O texto-base aprovado na Comissão, porém, atém-se apenas à criação de um Fundo Especial de Financiamento da Democracia - FFD, cujos recursos seriam distribuídos exclusivamente aos partidos políticos e fiscalizados pela Justiça Eleitoral. Pelo texto apresentado pelo relator, o FDD seria abastecido por (i) recursos provenientes de dotações consignadas em lei orçamentária em anos eleitorais, correspondentes a 0,5% da receita corrente líquida apurada no ano anterior; (ii) arrecadação oriunda de doações e contribuições que forem destinadas ao FFD; (iii) rendimentos gerados pela aplicação de suas disponibilidades e outras fontes.
A Comissão concluiu a votação dos destaques no dia 15 de agosto, mas agora o texto-base aprovado terá que ser votado em dois turnos na Câmara e em dois turnos no Senado para entrar em vigor. Pelo regimento interno da Câmara, ainda, a votação somente poderá se dar após duas sessões plenárias, já que se trata de um projeto de emenda constitucional.
O que se sabe é que provavelmente o texto-base proposto pela Comissão sofrerá alterações ainda no plenário da Câmara, já que boa parte dos parlamentares se declararam contrários à transição via “Distritão”; e há ainda aqueles que já declararam objeções à forma de financiamento público tal como proposta.

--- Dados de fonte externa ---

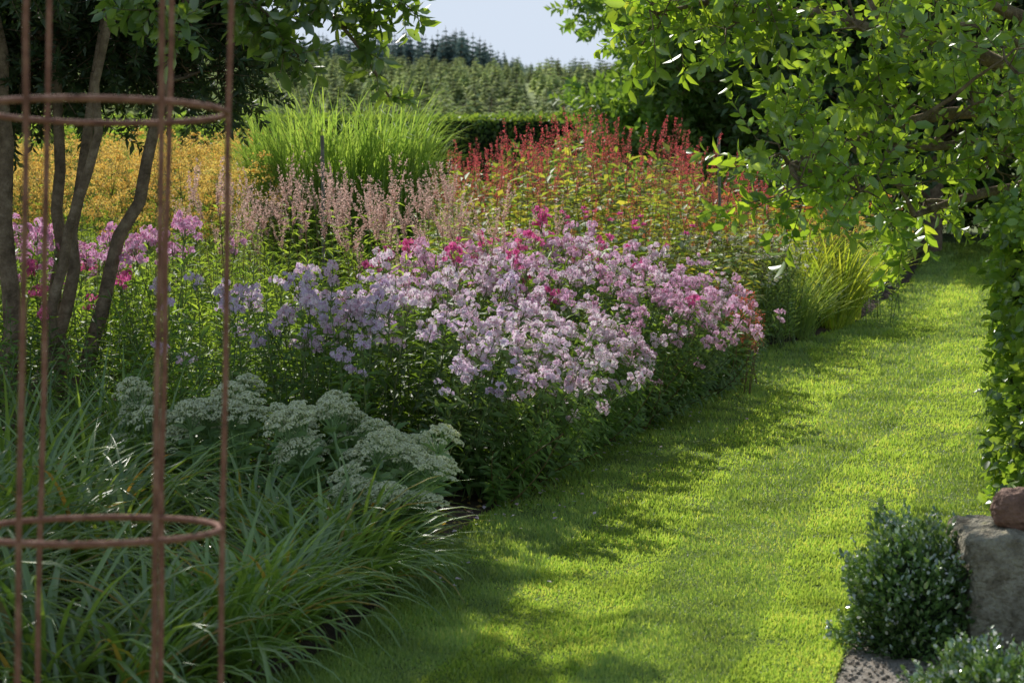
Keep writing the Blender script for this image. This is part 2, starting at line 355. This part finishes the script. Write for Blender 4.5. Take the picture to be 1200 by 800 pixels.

O próprio relator Vicente Candido recentemente deu declarações à imprensa admitindo retirar do texto da PEC 77/2003 – que já foi aprovado pela Comissão Especial - o valor fixo de 0,5% da receita corrente líquida do governo federal, para transferir a definição dos repasses para a Comissão Mista de Orçamento, durante a elaboração da Lei Orçamentária Anual (LOA).

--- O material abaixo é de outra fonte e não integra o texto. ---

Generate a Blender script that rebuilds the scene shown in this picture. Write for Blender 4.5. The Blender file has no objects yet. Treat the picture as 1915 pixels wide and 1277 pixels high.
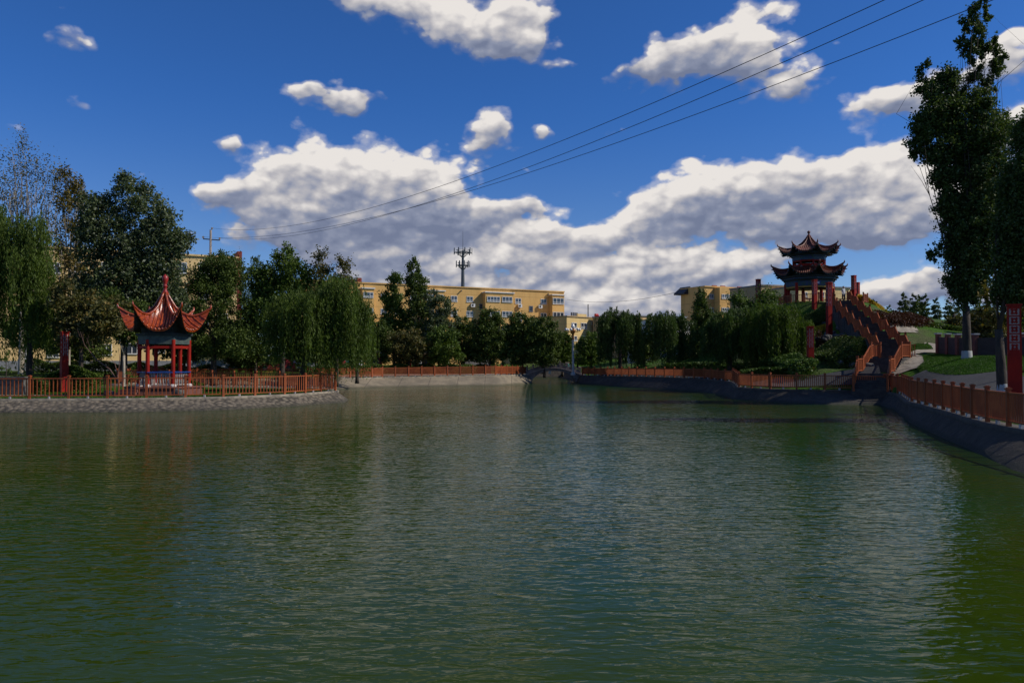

Aguardemos os próximos capítulos.
1 http://www.camara.gov.br/proposicoesWeb/prop_mostrarintegra?codteor=1583774&filename=Tramitacao-PEC+77/2003
2 Segundo o já referido relatório elaborado pelo deputado Vicente Cândido, 93,2% dos deputados federais eleitos na última legislatura se elegeram com os votos de suas legendas e coligações, isto é, não se elegeram com seus próprios votos.